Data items
☆ ☆ ☆ ☆ ☆

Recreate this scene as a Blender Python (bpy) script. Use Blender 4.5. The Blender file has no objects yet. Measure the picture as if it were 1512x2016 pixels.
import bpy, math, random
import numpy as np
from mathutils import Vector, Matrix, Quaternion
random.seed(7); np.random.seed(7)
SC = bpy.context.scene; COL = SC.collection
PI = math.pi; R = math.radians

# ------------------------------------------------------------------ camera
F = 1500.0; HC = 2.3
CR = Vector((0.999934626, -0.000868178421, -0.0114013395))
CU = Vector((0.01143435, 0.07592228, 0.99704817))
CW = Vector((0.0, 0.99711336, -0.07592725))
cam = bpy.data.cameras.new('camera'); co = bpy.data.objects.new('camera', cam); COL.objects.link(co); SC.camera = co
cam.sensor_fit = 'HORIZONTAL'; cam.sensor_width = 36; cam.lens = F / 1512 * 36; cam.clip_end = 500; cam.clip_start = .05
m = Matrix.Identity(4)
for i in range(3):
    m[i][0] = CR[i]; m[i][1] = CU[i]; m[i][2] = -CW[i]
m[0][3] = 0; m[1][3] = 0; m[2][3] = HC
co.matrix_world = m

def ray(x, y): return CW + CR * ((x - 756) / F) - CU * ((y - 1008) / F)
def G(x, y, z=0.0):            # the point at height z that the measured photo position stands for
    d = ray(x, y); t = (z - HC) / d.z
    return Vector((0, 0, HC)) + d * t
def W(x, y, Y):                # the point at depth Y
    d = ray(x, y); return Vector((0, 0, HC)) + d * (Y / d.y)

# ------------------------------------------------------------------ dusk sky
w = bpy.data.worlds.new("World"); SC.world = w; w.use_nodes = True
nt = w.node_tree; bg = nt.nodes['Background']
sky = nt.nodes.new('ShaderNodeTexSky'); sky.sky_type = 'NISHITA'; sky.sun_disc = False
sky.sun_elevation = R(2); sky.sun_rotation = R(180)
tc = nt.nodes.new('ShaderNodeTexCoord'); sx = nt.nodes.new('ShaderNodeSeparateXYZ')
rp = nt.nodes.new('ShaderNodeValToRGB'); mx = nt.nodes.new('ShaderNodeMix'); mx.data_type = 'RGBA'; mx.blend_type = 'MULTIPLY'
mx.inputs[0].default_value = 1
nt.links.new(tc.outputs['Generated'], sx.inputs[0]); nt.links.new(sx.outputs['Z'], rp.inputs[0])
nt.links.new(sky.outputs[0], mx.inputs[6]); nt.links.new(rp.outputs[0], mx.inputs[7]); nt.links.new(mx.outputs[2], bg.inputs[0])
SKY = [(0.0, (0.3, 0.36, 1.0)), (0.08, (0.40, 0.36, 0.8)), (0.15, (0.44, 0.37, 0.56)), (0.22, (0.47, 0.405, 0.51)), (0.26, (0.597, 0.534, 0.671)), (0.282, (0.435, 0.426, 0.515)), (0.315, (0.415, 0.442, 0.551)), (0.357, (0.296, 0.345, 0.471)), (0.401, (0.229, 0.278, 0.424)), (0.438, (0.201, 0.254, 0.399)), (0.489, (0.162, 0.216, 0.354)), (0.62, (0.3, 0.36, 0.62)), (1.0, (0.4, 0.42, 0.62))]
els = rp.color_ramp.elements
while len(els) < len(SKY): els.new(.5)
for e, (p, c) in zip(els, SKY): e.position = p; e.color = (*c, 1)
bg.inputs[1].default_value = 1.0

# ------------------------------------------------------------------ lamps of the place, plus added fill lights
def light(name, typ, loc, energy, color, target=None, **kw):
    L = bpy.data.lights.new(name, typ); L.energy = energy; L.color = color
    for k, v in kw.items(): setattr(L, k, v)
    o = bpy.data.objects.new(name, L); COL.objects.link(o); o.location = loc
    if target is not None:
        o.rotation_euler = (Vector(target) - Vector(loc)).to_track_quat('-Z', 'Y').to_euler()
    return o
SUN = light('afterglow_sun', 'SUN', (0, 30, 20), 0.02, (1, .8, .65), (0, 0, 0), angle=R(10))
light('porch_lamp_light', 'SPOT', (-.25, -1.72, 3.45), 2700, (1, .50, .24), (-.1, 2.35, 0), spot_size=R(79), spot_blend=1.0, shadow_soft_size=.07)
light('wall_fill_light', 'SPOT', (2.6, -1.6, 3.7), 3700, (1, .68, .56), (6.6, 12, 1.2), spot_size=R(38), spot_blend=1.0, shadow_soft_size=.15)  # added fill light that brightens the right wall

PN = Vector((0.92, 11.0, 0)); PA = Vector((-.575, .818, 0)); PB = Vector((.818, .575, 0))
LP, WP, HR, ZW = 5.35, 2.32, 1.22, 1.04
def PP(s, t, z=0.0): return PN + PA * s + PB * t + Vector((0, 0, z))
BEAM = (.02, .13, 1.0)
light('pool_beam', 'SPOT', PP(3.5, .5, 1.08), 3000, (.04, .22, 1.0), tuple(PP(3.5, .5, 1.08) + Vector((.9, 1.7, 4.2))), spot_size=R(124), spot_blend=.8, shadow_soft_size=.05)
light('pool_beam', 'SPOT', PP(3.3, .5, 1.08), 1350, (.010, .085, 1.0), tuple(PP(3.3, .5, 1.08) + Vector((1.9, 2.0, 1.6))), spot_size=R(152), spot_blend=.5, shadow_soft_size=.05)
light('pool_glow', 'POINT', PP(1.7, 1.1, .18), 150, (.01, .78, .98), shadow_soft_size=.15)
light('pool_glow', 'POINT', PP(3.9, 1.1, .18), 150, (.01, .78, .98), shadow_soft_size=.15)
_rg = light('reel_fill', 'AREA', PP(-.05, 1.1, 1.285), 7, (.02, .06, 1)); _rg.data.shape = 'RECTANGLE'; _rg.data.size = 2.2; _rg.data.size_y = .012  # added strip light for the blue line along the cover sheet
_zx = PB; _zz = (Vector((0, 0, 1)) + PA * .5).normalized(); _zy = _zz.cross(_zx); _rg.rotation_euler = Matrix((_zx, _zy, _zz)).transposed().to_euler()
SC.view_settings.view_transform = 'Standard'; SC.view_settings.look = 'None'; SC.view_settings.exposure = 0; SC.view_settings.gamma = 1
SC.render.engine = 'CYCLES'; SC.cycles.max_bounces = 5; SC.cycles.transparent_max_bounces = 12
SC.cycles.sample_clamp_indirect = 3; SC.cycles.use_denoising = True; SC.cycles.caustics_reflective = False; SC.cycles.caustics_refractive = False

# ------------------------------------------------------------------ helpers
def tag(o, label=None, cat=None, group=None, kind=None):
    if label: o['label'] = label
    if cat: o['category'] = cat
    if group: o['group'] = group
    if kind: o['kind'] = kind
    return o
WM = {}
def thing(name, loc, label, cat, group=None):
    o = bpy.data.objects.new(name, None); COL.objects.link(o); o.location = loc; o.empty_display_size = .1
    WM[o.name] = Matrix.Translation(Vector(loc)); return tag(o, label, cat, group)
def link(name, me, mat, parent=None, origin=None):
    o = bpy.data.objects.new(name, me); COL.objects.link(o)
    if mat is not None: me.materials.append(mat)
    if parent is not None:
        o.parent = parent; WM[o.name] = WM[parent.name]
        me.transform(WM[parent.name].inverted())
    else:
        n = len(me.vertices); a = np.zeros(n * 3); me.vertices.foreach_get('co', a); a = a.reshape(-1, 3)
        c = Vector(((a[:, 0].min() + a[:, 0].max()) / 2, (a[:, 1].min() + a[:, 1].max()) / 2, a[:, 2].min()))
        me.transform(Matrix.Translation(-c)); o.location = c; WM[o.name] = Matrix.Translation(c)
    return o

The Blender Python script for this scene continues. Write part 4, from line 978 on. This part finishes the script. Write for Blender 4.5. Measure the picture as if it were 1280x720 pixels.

☆ ☆ ☆ ☆ ☆

■ **What needs to be done**
Print the listing above from its first line through the line with "PI = math.pi; R = math.radians", and stop there.

■ **Exercise output**
Recreate this scene as a Blender Python (bpy) script. Use Blender 4.5. The Blender file has no objects yet. Measure the picture as if it were 1512x2016 pixels.
import bpy, math, random
import numpy as np
from mathutils import Vector, Matrix, Quaternion
random.seed(7); np.random.seed(7)
SC = bpy.context.scene; COL = SC.collection
PI = math.pi; R = math.radians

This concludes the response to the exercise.